L’abito? Fa il monaco, eccome. A dispetto dei motti popolari il modo di vestire rivela molto di noi oggi come mille anni fa. E questo vale anche per chi, come i monaci, all’abbigliamento affida e affidava il compito di esprimere valori e regole essenziali. «Quando l’abito faceva il monaco» è il resoconto dettagliato e godibile dei 62 «figurini» monastici dipinti a metà Settecento e conservati al Museo Diocesano di Santo Stefano al Ponte a Firenze, resoconto che due appassionati di arte come Lara Mercanti e Giovanni Straffi hanno presentato in un volume fresco di stampa. Il libro si rivela doppiamente prezioso perchè, oltre a costituire una miniera di informazioni sull’evoluzione dell’abito religioso e sul suo significato simbolico e sociale, costituisce anche un modo pratico per vedere i «figurini». Il museo, infatti, è aperto al pubblico un pomeriggio a settimana ed espone solo una trentina dei 62 pezzi che costituiscono l’eccezionale collezione, mentre il libro propone una scheda completa per ognuno di essi, compresi quelli parcheggiati in deposito.
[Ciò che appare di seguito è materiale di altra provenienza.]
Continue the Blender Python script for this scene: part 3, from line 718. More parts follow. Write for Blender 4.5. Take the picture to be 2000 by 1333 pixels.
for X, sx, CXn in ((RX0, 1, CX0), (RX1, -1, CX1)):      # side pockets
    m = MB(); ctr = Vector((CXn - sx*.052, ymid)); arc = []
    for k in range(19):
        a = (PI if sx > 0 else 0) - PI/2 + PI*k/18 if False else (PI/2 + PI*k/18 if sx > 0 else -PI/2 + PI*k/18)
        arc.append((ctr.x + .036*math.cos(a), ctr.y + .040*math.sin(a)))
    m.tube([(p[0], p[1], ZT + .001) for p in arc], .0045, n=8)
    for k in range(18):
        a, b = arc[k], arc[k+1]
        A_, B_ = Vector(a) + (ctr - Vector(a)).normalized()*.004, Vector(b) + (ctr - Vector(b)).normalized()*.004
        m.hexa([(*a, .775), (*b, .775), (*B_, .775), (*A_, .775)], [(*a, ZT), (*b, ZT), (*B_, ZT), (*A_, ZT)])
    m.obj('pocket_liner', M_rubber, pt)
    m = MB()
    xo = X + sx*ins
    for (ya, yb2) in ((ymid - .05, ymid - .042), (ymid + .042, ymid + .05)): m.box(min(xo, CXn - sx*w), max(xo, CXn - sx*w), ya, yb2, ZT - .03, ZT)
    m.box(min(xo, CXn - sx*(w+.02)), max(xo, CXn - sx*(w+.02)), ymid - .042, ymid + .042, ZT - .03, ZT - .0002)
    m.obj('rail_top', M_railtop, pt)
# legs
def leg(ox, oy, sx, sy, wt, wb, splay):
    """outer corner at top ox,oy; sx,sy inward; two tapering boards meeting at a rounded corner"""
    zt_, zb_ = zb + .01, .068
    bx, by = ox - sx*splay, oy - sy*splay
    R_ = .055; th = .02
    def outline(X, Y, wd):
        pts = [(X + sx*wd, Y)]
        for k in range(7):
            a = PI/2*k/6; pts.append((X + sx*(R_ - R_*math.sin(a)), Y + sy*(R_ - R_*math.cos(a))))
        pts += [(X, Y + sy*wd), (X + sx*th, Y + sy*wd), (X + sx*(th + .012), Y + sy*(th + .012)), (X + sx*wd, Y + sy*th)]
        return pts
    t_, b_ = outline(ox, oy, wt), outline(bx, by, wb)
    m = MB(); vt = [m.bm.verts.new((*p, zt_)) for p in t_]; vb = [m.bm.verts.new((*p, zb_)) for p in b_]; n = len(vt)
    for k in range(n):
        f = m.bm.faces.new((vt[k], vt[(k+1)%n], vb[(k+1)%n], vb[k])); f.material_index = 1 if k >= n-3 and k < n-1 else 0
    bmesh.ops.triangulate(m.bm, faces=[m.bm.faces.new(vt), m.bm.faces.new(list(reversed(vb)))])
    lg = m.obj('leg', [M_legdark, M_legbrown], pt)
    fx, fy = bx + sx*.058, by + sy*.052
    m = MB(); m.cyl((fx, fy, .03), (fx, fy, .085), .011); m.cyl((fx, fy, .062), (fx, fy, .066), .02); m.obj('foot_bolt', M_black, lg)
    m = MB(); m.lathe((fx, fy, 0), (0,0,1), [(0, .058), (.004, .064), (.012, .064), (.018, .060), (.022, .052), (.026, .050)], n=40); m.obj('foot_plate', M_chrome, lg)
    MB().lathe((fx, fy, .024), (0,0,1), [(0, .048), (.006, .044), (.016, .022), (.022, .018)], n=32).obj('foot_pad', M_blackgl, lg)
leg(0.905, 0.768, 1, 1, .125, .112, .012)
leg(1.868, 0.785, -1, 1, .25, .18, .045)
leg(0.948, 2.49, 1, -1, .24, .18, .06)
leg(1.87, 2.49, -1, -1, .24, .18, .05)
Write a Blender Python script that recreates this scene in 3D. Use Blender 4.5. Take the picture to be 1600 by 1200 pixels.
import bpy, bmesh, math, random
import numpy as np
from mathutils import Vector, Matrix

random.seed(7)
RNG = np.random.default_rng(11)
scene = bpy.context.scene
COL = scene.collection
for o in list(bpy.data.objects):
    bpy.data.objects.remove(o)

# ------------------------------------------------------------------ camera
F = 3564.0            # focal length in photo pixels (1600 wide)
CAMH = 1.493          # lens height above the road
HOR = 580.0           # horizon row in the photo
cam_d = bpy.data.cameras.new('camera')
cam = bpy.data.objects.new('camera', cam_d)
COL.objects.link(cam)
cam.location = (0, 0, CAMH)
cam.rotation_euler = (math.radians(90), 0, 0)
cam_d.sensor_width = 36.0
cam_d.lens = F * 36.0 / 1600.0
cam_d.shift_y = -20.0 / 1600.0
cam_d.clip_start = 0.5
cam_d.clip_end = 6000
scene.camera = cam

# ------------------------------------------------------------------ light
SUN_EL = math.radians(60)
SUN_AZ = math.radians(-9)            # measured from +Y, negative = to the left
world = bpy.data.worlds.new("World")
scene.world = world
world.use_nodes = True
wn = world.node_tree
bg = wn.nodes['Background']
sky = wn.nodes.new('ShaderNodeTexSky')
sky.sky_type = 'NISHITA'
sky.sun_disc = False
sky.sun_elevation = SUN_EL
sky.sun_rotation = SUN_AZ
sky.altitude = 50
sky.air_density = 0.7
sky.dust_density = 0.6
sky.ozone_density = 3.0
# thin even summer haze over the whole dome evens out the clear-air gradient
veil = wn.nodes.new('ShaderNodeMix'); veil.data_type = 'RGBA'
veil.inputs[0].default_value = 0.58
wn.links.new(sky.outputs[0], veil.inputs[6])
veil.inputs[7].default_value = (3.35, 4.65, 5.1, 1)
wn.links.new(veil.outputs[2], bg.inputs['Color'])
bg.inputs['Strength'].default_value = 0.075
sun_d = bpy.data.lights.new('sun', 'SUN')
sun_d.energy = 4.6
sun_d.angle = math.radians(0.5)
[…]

L’analisi dei ritratti dei monaci - riprodotti a figura intera su pergamena acquerellata - rivela che a dipingerli fu con ogni probabilità un unico autore (rimasto anonimo) un monaco ospite della Badia Fiorentina (dove le miniature sono state conservate fino al 1995) o forse un pittore professionista al quale era stato affidato il compito di documentare gli abiti dei vari ordini monastici esistenti e soppressi. Una richiesta, quest’ultima, non insolita in un’epoca che amava la classificazione e che non aveva altro mezzo per creare archivi di immagini. Ma la volontà di dare vita a una collezione di figurini con i vestiti dei monaci aveva anche un uso pratico: serviva come «libro fotografico» per chi, quei vestiti, era chiamato a realizzarli concretamente e che, guardando gli acquerelli, sapeva subito quale abito riprodurre per l’appartenente a un determinato ordine monastico.
Spigolando nella messe di informazioni raccolte da Mercanti e Straffi si scopre, per esempio, che mentre il mantello era ammesso per coprirsi quando si usciva dal convento, i guanti erano proibiti perchè segno di ricchezza e autorità. Curioso anche l’uso della biancheria: la camicia sotto la tonaca era fatta di pelo di capra (il più ruvido al mondo) così da «mortificare» chi la indossava. Chissà se usavano lo stesso tessuto anche per fabbricare le mutande, visto che fino alla fine del XVII secolo i monaci non le portavano avendole definite «immorali».